Oggi la partita è ancora più interessante: con un istituto di credito vero (autorizzato dalla Banca d’Italia nel gennaio del 2015) Fca gioca allo stesso tavolo dei concorrenti e delle altre banche. E può contare su tre vie privilegiate di accesso al denaro della Banca centrale europea. La prima via sono i finanziamenti triennali a un tasso dello “zero virgola quasi niente”, con obbligazioni e altri titoli come collaterali a garanzia, a cui avevano potuto attingere finora solo altre case automobilistiche provviste di una banca. La seconda sono i finanziamenti quadriennali a tassi che possono anche essere negativi per gli istituti di credito che dimostrino di girare almeno una parte del credito alle imprese. E Fca Bank non farà fatica a dimostrarlo, dato che dipende da un’impresa industriale. Infine c’è il recente Quantitative easing, che permette alle banche di creare dei titoli garantiti dai pacchetti di debiti (in gergo asset backed securities) e farli comprare dall’Eurotower. I titoli vengono rimborsati alla Bce, ma solo alla scadenza: nel frattempo Fca Bank, come tutte le altre banche, ha in cassa i soldi della Banca centrale. 

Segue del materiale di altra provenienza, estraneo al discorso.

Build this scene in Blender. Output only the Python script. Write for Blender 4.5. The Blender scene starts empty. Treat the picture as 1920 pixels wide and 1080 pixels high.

In parole povere, il gruppo ha la liquidità che gli serve per fare investimenti e guadagna di più per la differenza tra gli interessi che incassa e quelli che paga, ma ha anche possibilità di offrire tassi più bassi e nuovi finanziamenti ai clienti e ai concessionari aumentando la possibilità di vendita. Nuovi crediti, nuovi titoli, nuovi acquisti della Bce. E il gioco ricomincia. 

Se dunque vi siete chiesti come mai quando entrate in un qualsiasi concessionario la prima cosa che vogliono vendervi è un finanziamento e non un’auto, ora potete immaginarne il perché.